Friday, December 18, 2009

Lessons Learned: Notes on teaching Fall 2009

The past semester was spent teaching two classes,the introduction to operations research that is typically taught to juniors as their introduction to the more mathematical side of industrial engineering/operations research. It is a required class, so it gets the entire year at once. The other course was a new course in Homeland Security modeling which was a concept course for graduate students. We are working on a emergency response certificate program, and one of the requirements will be a quantitative modeling course.

I had the advantage of the syllabi from the last two people who have taught the course. The main issue is retention of material over time after the course. With that in mind, the course coordinator (a faculty who was given 'ownership' of the class over the long term) and I made the choice to focus on modeling as opposed to algorithms, with the goal of the students learning modeling which can be applied, even if the actual methods are forgotten.

As a preface, I think the reality is that the top students would do well pretty much regardless of how (in)competent the professor is. For them the best I can do is make the claim that something is worth spending time on. But as much as we may be proud of our top students, and we probably can't do much about the bottom, the middle is where we as professors show our worth. And I try to resist the temptation of only thinking about the top of the class in these notes.

1. Focus on modeling and sensitivity. The overt choice was made to focus the course on modeling and sensitivity as opposed to methods. Given that these are engineering students, it is accepted truth that methods are easier to teach then modeling. The issue is that these students have been taking courses that teach them how to follow procedures for 12+ years in their math and science classes, so modeling is something different. And there are lots of people who work in the field who never really learned how to do this.

One result is that the class was more fun to teach. Because the focus was on the modeling, the concepts could be introduced with examples and the models can be built up from understanding the physical example. For some of the models, after going through the example I could discuss the historical situation that led to the model. For one quiz, I used a paragraph from a New York Times article to provide the problem the students had to model.

Response seemed reasonably positive. In particular, there was gradual recognition of what they were learning as various students started clicking as the semester went on ("I've started to think in sets!"). Others were somewhat resistant, as they were much more comfortable following algorithms. (e.g. simplex, Dijkstra's, MST) There was a general resistance to visualizing the problem through the use of diagrams. In the end, the real test is if they have developed modeling skills by next year when they do senior projects. (while they have LP, queuing, simulation, etc. senior projects tend to be process improvement projects.)

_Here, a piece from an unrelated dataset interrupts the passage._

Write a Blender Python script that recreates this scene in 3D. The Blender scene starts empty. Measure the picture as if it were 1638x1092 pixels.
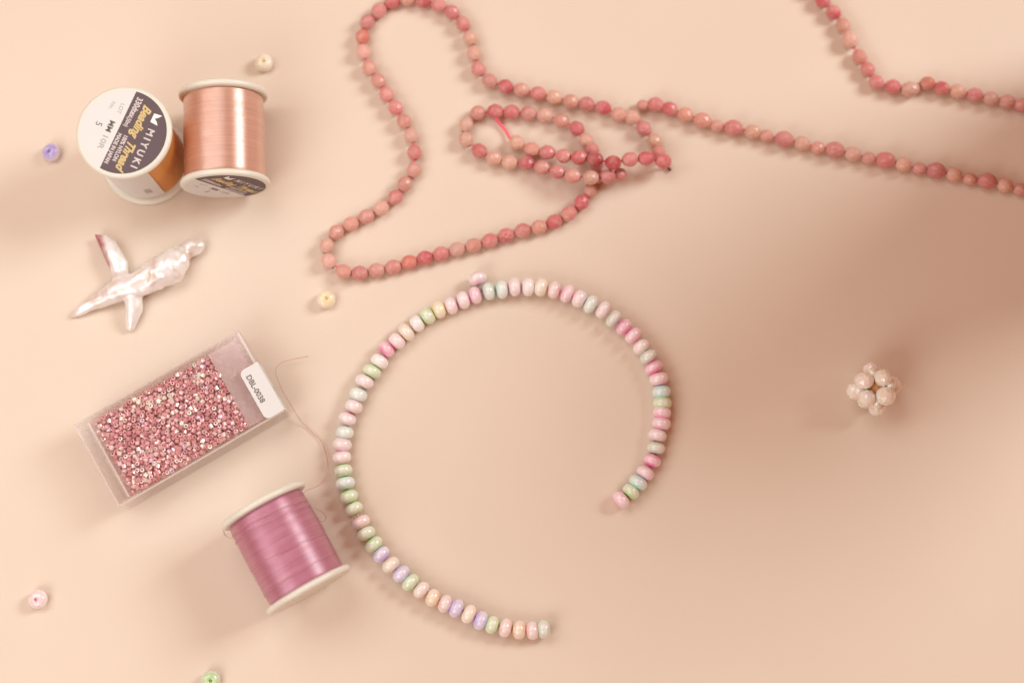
import bpy, bmesh, math, random
from mathutils import Vector, Matrix, noise
random.seed(7)
S = 0.001                      # everything below is written in millimetres
sc = bpy.context.scene
COL = sc.collection
R = math.radians

# ------------------------------------------------------------------ camera
FPX, CW, CH = 2400.0, 1638.0, 1092.0
PITCH = R(9.6); DIST = 387.0
cam_d = bpy.data.cameras.new('camera'); cam = bpy.data.objects.new('camera', cam_d); COL.objects.link(cam)
cam_d.sensor_width = 36.0; cam_d.lens = FPX / CW * 36.0
cam_d.clip_start = 0.02; cam_d.clip_end = 20
CAM = Vector((0, -math.sin(PITCH) * DIST, math.cos(PITCH) * DIST))
cam.location = CAM * S; cam.rotation_euler = (PITCH, 0, 0)
cam_d.dof.use_dof = True; cam_d.dof.focus_distance = (DIST - 11) * S; cam_d.dof.aperture_fstop = 4.4
sc.camera = cam

# ------------------------------------------------------------------ world and lamps
w = bpy.data.worlds.new('World'); sc.world = w; w.use_nodes = True
w.node_tree.nodes['Background'].inputs[0].default_value = (0.37, 0.095, 0.01, 1)
w.node_tree.nodes['Background'].inputs[1].default_value = 1.0

def area(name, loc, target, size, power, col):
    d = bpy.data.lights.new(name, 'AREA'); d.shape = 'DISK'; d.size = size; d.energy = power; d.color = col
    o = bpy.data.objects.new(name, d); COL.objects.link(o); o.location = loc
    o.rotation_euler = (Vector(target) - Vector(loc)).to_track_quat('-Z', 'Y').to_euler()
    return o
area('top_softbox', (-0.13, 0.185, 0.40), (-0.03, -0.03, 0), 0.26, 0.50, (0.94, 1.0, 1.0))
area('left_softbox', (-0.275, 0.04, 0.285), (-0.05, -0.02, 0), 0.20, 0.33, (0.93, 1.0, 1.0))
area('front_softbox', (-0.27, -0.31, 0.33), (-0.09, -0.05, 0), 0.34, 1.02, (0.93, 1.0, 1.0))
area('right_softbox', (0.680, 0.350, 0.560), (0.03, -0.02, 0), 0.35, 5.9, (0.93, 1.0, 1.0))
sc.view_settings.view_transform = 'Standard'; sc.view_settings.look = 'None'
sc.view_settings.exposure = 0.0; sc.view_settings.gamma = 1.0
try:
    sc.cycles.use_denoising = True
    sc.cycles.max_bounces = 12; sc.cycles.transparent_max_bounces = 24
except Exception:
    pass

def unproj(u, v, z=0.0):
    """photo pixel -> point (mm) on the horizontal plane at height z"""
    d = Vector(((u - CW / 2) / FPX, -(v - CH / 2) / FPX, -1))
    d = Matrix.Rotation(PITCH, 3, 'X') @ d
    t = (z - CAM.z) / d.z
    return CAM + d * t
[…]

2. Software. In my preclass survey of goals, more then half of the students mentioned something about using software. The textbook uses LINDO (matrix generator) and Excel Solver. I had them learn Excel solver and GLPK. I don't think GLPK was any harder the LINDO. In particular, I think software was less important then I expected. Other then the middle portion of the course that focused on sensitivity and duality, there was not much use of the software to actually solve LPs. There was considerably more time spent on interpretation of output. I don't know if the students actually got skilled at using the software. We went through a few rounds of giving instruction, in class examples, live demonstrations of translating a formulation into a model, a YouTube video (by a business school professor demonstrating the Excel Solver) and a grad student presentation on GLPK.

We also found two bugs. Excel had a tendency of giving solutions that violated a constraint. The issue is that there was a default setting for the tolerance that was positive (>0) and was less then the rounding in the standard display. So the Excel solver violated constraints, even on small problems (where finding a feasible solution should not have been too much work). GLPK had a problem with bounds analysis in the Windows version of the software. It turned out that a fix to this problem was recently found and the patch developed by a senior in the Pittsburgh IE department (i.e. someone who took this class a year ago).

3. Class management. It was a 58 person class, so very large. A large portion of the course was taught semi-socratic, mostly the overview of different types of models. While this was fun as an instructor, the issue with socratic method is you go at the speed of the fastest students. Which I soon realized meant that I was loosing a big chunk of the class, even though there is a lot of repetition involved.

4. Team teaching. For the Homeland security course, this was team taught by myself and the head of a Center that was developing the certificate. There was a problem with communication. While the topics were agreed upon, we seem to have somewhat different ideas on what the use and purpose of models are. This was made worse by a lack of a communication plan between us, so when questions came up, they were not resolved. In addition, he had his students in the class do their project that was of very different character then the rest of the class (or the stated purpose of the course), which made grading and advising problematic. Before doing something like this again, I would have to have a more formal discussion on goals and purpose, as well as plan for ongoing adjustments.